Forum|alt.badge.img+31
  • Honored Contributor
  • June 13, 2008

I deployed about 200 installs of CS3 this last school year with little
problems. However, I did not update the product, and I did not allow
the users to update it. I didn't want to deal with that, haha, but if
it came down it and it had to be updated I just ran it manually. Thankfully, my users didn't seem to need any updates. It was CS3
premium, but I think the bulk of them just use PS and Illustrator.

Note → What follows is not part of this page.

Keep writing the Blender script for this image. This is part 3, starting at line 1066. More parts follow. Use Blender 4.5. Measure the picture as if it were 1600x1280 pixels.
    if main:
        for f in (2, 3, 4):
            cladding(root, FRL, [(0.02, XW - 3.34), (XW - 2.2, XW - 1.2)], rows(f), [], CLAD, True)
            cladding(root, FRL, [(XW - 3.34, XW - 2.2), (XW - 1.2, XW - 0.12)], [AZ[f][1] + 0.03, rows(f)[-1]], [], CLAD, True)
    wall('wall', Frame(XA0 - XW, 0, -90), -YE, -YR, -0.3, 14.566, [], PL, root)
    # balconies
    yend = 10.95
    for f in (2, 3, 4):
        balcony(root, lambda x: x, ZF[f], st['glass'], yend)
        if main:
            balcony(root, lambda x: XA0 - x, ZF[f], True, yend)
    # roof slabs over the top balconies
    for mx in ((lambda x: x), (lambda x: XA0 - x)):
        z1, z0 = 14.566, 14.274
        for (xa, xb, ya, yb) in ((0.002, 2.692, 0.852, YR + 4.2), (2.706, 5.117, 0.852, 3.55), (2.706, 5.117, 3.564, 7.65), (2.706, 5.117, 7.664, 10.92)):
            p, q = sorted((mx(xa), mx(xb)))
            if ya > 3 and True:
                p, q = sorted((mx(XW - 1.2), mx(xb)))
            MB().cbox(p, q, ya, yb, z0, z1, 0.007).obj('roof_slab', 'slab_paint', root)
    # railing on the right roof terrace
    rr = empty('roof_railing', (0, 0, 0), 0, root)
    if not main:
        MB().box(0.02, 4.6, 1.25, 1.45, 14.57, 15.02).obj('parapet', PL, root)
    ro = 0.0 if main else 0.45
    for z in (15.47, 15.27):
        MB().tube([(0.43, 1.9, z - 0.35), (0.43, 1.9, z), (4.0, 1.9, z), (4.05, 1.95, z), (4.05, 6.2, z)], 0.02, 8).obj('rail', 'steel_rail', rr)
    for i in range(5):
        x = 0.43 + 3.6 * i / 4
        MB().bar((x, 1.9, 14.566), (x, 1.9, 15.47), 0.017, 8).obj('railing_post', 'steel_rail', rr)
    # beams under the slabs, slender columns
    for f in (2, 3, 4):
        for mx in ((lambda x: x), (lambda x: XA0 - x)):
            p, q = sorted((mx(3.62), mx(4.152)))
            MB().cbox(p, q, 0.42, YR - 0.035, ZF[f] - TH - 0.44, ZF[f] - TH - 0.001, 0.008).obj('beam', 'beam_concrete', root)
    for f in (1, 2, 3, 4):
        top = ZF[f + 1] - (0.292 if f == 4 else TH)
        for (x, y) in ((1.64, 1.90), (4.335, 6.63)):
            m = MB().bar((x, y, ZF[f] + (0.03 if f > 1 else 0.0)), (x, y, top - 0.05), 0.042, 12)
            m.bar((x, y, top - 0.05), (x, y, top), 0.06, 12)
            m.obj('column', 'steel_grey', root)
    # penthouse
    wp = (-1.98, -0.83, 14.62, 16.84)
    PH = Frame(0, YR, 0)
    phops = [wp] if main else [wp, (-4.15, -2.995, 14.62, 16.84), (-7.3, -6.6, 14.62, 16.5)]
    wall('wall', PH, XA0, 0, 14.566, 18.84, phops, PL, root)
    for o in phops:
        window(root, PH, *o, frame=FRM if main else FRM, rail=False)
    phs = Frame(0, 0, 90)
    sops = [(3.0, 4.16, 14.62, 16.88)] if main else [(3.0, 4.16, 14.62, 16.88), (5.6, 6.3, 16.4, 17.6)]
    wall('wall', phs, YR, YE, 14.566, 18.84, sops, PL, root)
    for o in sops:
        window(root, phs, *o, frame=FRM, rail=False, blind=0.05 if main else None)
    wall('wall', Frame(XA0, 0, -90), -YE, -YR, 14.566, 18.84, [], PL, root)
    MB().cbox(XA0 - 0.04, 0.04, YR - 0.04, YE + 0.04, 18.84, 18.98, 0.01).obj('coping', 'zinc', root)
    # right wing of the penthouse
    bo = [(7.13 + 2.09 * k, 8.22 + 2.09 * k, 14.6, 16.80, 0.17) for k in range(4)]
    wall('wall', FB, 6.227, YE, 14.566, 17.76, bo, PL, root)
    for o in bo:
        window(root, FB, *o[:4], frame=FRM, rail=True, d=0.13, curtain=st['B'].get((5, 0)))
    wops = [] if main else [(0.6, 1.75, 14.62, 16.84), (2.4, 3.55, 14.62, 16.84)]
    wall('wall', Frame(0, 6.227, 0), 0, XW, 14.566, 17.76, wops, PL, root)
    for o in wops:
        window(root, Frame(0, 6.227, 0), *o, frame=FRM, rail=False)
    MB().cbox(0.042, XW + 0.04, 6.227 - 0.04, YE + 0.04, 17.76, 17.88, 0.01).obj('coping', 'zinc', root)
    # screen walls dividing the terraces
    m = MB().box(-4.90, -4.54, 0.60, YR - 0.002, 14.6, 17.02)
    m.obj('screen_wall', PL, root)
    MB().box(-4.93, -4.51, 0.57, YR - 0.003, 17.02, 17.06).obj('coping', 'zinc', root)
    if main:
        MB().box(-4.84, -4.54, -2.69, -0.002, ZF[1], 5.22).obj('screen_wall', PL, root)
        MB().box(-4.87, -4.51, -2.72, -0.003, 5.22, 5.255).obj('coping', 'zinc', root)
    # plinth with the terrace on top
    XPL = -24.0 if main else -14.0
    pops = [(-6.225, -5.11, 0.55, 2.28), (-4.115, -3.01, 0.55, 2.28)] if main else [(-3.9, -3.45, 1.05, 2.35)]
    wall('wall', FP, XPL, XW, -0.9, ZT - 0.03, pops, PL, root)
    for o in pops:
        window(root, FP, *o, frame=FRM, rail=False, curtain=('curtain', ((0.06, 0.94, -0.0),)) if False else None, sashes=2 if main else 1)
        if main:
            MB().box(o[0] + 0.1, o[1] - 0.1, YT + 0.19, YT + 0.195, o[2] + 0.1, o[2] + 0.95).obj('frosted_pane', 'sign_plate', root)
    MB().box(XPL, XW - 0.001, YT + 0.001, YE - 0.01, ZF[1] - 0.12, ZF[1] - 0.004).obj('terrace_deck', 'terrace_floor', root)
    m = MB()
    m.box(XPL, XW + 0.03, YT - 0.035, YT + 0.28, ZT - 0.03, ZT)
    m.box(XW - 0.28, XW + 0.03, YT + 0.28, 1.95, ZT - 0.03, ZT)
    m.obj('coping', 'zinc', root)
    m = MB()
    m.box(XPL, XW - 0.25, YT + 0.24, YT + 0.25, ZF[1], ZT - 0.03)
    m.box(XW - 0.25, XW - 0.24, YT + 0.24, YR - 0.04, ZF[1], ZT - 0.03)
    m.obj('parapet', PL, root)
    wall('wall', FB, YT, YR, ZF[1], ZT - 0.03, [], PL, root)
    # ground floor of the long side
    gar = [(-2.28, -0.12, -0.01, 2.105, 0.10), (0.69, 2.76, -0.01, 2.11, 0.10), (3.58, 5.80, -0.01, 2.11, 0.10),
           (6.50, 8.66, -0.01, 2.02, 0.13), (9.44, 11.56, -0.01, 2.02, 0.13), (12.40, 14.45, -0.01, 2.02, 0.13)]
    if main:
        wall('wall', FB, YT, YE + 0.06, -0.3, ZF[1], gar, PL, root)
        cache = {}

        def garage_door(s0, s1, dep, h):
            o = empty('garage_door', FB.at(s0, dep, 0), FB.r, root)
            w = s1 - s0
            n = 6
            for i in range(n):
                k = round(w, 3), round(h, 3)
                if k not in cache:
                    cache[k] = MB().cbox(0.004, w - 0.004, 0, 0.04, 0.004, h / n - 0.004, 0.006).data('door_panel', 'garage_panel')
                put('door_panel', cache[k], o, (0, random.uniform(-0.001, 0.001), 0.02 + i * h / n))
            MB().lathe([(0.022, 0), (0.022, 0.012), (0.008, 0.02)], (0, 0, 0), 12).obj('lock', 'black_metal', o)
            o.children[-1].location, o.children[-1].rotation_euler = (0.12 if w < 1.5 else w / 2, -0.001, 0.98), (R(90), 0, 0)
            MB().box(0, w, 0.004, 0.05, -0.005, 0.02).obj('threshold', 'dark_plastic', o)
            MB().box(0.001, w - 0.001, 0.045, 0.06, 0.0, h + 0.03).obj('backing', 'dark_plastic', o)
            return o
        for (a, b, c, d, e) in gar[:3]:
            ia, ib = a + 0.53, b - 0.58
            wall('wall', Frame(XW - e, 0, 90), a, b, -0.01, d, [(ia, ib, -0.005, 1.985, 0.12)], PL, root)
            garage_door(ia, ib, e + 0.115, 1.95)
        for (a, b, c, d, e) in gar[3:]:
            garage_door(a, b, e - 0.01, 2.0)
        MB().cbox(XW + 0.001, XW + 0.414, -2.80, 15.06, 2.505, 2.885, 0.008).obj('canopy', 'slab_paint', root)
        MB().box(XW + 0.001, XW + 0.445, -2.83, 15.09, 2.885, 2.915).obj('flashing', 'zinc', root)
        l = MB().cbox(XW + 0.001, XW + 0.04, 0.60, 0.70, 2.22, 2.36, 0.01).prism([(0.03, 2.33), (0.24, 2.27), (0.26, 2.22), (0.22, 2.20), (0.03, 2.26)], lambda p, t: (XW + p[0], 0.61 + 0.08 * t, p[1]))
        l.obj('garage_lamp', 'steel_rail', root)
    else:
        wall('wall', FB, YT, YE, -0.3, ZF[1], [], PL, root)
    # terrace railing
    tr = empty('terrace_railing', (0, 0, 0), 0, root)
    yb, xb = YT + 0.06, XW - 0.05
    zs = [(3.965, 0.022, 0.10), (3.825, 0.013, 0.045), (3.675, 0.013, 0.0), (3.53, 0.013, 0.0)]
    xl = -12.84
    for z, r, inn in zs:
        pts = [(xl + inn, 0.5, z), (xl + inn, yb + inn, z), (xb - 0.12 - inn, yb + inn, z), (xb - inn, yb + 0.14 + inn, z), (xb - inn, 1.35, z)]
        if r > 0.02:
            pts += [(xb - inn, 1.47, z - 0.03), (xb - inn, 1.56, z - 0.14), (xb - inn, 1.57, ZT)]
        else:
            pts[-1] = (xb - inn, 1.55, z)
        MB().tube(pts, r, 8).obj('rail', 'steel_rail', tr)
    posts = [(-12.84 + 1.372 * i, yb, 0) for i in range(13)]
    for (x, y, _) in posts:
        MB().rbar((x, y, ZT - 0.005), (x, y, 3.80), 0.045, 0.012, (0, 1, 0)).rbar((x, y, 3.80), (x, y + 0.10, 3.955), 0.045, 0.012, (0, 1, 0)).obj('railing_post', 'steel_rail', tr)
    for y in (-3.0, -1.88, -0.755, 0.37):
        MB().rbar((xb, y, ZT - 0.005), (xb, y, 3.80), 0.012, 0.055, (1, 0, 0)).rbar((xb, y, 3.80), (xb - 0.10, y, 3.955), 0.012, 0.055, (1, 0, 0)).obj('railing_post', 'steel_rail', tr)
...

Next year will be different though because I hear the classes are
changing. So, I will have to wait until the design teacher emails me.

Thomas Larkin
TIS Department
KCKPS USD500
tlarki at kckps.org
cell: 913-449-7589
office: 913-627-0351


  • June 13, 2008

The biggest issue that we have had with the CS3 installers are
1. They must be clean installs, by this I mean there cannot be any remnants
of Adobe CS3 or CS3 like products installed prior to a Casper CS3 install.
2. Time CS3 installs take forever. On a dual g4 I have timed it a 3 plus
hours. 3. Updaters: If the updater is applied to a standard Casper package it likes
to fail.

Standard Casper install and CS3
1. Acrobat is Funky at best and there are differences between PPC and Intel
installs. 2. Updates break the installs


  • June 13, 2008

I am not having issues with the updates. Have you checked the log files?


Forum|alt.badge.img+31
  • Honored Contributor
  • June 13, 2008

I can't remember the specifics, but I swear I upgraded a CS2 lab to CS3
with the casper package....

Perhaps I ran pre script to just rm everything that Adobe puts out there
but I don't think I did that. It was too long ago to remember the
exacts though.

Thomas Larkin
TIS Department
KCKPS USD500
tlarki at kckps.org
cell: 913-449-7589
office: 913-627-0351


  • June 13, 2008

Yeah, if you have any Adobe product on the system, the CS3 install will fail miserably. You have to run a pre-install script to remove all current Adobe products.

And we too have had issues with the updates. InDesign will sit there running for ever until you kill it. And it doesn't kill easy. I haven't gotten a chance to delve too deeply into it yet.

Steve Wood
Director, Information Technology
swood at integerdallas.com

The Integer Group | 1999 Bryan St. | Ste. 1700 | Dallas, TX 75201
T 214.758.6813 | F 214.758.6907 | C 940.312.2475


  • June 13, 2008

CS2 Lives ok with CS3 my problems were specific to Acrobat 8 even reader.
Specifically the issues is the /Library/Application Support/Adobe folder.
Something gets installed that conflicts with CS3 installs. I remove and
reinstall the Adobe common package after the CS3 install.


  • June 16, 2008

I'm coming to this thread a bit late but hope to spare others some pain by contributing. Before I do that though I'd like to say that the Adobe CS3 installers and updaters have given me the most grief of any application I have encountered in over 14 years of system administration. First year Computer Science under-graduates wouldn't make some of the elementary mistakes in design that Adobe make. If I ever meet an Adobe executive I'll be requesting a week of my life back please!

Like others I could only get this to work by removing all traces of existing Adobe installations prior to installing CS3. If there was any trace of CS2 or CS3 the installation attempts failed. Many parts of the suite use different updaters, with no consistency in the software used or the naming scheme. I could only get this to work by creating individual Casper packages of each update using Composer, then carefully considering where the dependencies between different installers lay and modifying 'Priority' accordingly. Finally I layered everything together in a CS3 config and deployed that.

Why Adobe can't get with the 21st Century and create package installers for all these apps is beyond me. Adobe need to improve this in CS4 but I'm not holding my breath.